La vida y la paz son el resultado de poner nuestra mente en el espíritu. En tal caso nuestro hombre interior y nuestras acciones exteriores concuerdan y no hay discrepancia entre nosotros y Dios. Entre Él y nosotros hay paz, no enemistad (v. 7). El resultado es que nos sentimos tranquilos interiormente.
Cuando nuestra mente está puesta en la carne y en las cosas de la carne, el resultado es muerte, lo cual hace que nos sintamos separados del disfrute de Dios. Nos sentimos incómodos y muertos, en lugar de sentirnos tranquilos y vivos. Cuando nos ocupamos de la carne y ponemos la mente en las cosas de la carne, la sensación de muerte nos debe servir de advertencia, instándonos a ser librados de la carne y a vivir en el espíritu.
Lit., la mente del espíritu. Poner la mente en el espíritu es lo mismo que ocuparse de las cosas del Espíritu, como se describe en el v. 5. El v. 6 y los vs. 7-13 muestran que hoy en día Cristo no sólo es la vida de Dios en el Espíritu divino (v. 2), sino también la vida de Dios que mora en Su pueblo, debido a que el Espíritu de vida de Dios ha llegado a ser el Espíritu que mora en nosotros. En estos dos aspectos este Espíritu es Cristo.
Si nos ocupamos de la carne, es decir, si ponemos la mente en la carne, llegamos a ser personas que están en la carne.
Los vs. 8 y 9 recalcan la palabra en, lo cual muestra que aquí se da más énfasis a la condición y a la experiencia que al origen y a la posición.
Este capítulo nos revela cómo el Dios Triuno —el Padre (v. 15), el Hijo (vs. 3, 29, 32) y el Espíritu (vs. 9, 11, 13-14, 16, 23, 26)— se imparte a Sí mismo como vida (vs. 2, 6, 10, 11) en nosotros, hombres tripartitos —de espíritu, alma y cuerpo— para hacernos Sus hijos (vs. 14-15, 17, 19, 23, 29) a fin de constituir el Cuerpo de Cristo (Ro. 12:4-5).
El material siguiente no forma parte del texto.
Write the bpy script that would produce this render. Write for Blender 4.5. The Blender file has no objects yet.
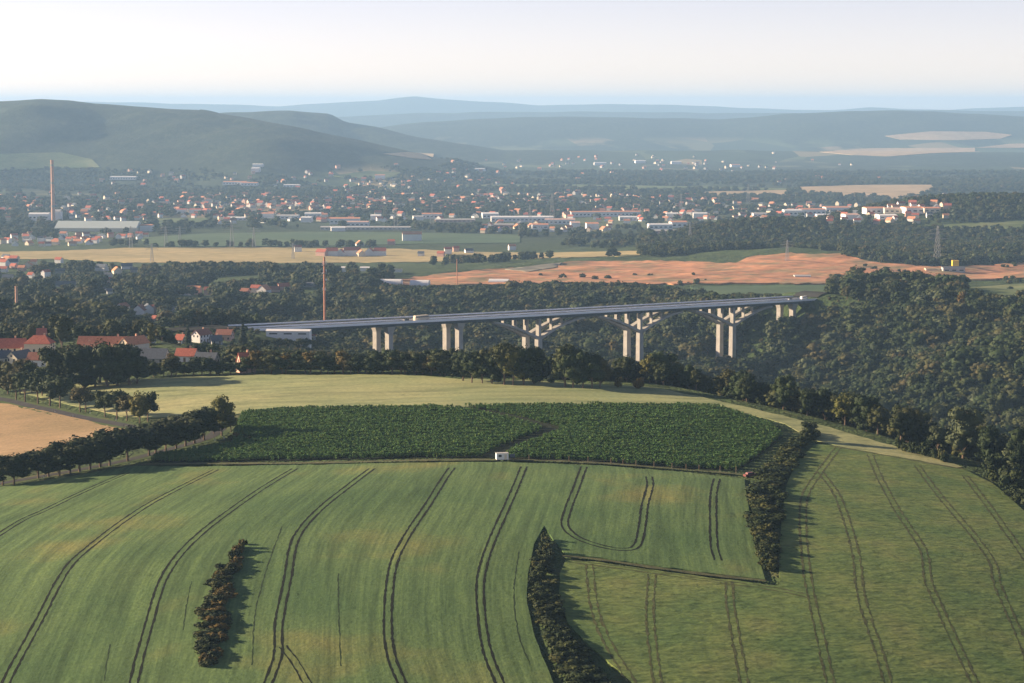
import bpy, math, random
import numpy as np
from mathutils import Vector, Matrix
from mathutils.geometry import delaunay_2d_cdt

random.seed(7)
RNG = np.random.default_rng(11)
R = math.radians
S = bpy.context.scene
COL = S.collection

# ------------------------------------------------------------------ camera, world, sun, exposure
F, CX, CY, HROW, CAMZ = 2100.0, 512.0, 341.5, 106.0, 300.0
PITCH = math.atan((CY - HROW) / F)
SP, CP = math.sin(PITCH), math.cos(PITCH)
cam_d = bpy.data.cameras.new('camera')
cam_d.sensor_width = 36.0
cam_d.lens = F / 1024 * 36.0
cam_d.clip_start = 1.0
cam_d.clip_end = 200000.0
cam = bpy.data.objects.new('camera', cam_d)
cam.location = (0, 0, CAMZ)
cam.rotation_euler = (R(90) - PITCH, 0, 0)
COL.objects.link(cam)
S.camera = cam

SUN_EL, SUN_BACK = 15.5, -14.0          # elevation; degrees the sun sits behind the picture plane, on the left (negative: ahead of it)
w = bpy.data.worlds.new('World')
S.world = w
w.use_nodes = True
nt = w.node_tree
bg = nt.nodes['Background']
sky = nt.nodes.new('ShaderNodeTexSky')
sky.sky_type = 'NISHITA'
sky.sun_disc = False
sky.sun_elevation = R(SUN_EL)
sky.sun_rotation = R(-(90 + SUN_BACK))  # clockwise from +Y seen from above: the sun stands at -X, a little -Y
sky.altitude = 300
sky.air_density = 0.5
sky.dust_density = 0.3
sky.ozone_density = 0.2
wb = nt.nodes.new('ShaderNodeMix'); wb.data_type = 'RGBA'; wb.blend_type = 'MULTIPLY'; wb.inputs[0].default_value = 1.0   # camera white balance
wb.inputs[7].default_value = (1.36, 1.01, 0.95, 1)
nt.links.new(sky.outputs[0], wb.inputs[6])
nt.links.new(wb.outputs[2], bg.inputs[0])
bg.inputs[1].default_value = 0.062
sd = bpy.data.lights.new('sun', 'SUN')
sd.energy = 5.0
sd.angle = R(0.6)
sd.color = (1.0, 0.77, 0.53)
sun = bpy.data.objects.new('sun', sd)
sdir = Vector((-math.cos(R(SUN_EL)) * math.cos(R(SUN_BACK)), -math.cos(R(SUN_EL)) * math.sin(R(SUN_BACK)), math.sin(R(SUN_EL))))
sun.rotation_euler = sdir.to_track_quat('Z', 'Y').to_euler()
sun.location = (-300, 0, 600)
COL.objects.link(sun)
S.view_settings.view_transform = 'Standard'
S.view_settings.look = 'None'
S.view_settings.gamma = 1.0
S.view_settings.exposure = 1.5
S.render.engine = 'CYCLES'
S.cycles.max_bounces = 4
S.cycles.diffuse_bounces = 2
S.cycles.glossy_bounces = 1
S.cycles.transmission_bounces = 1
S.cycles.volume_bounces = 1
S.cycles.use_denoising = True
S.cycles.sample_clamp_indirect = 4.0
HAZE = 4.9e-5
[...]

Es decir, hace Su hogar, reside (cfr. Ef. 3:17). Si permitimos que el Espíritu del Dios Triuno haga Su hogar en nosotros, es decir, que se establezca en nosotros dándole cabida suficiente, entonces en nuestra experiencia estamos en el espíritu y ya no estamos en la carne. Si tal es el caso, el Dios Triuno como Espíritu podrá propagarse desde nuestro espíritu (v. 10) a nuestra alma, representada por nuestra mente (v. 6), e incluso con el tiempo dará vida a nuestro cuerpo mortal (v. 11).
Esto muestra que el hecho de que seamos de Cristo depende de Su Espíritu. Si el Espíritu de Cristo no existiera o si Cristo no fuera el Espíritu, no tendríamos manera de unirnos a Él ni de pertenecer a Él. Sin embargo, el hecho es que Cristo es el Espíritu (2 Co. 3:17), está en nuestro espíritu (2 Ti. 4:22) y es un solo espíritu con nosotros (1 Co. 6:17).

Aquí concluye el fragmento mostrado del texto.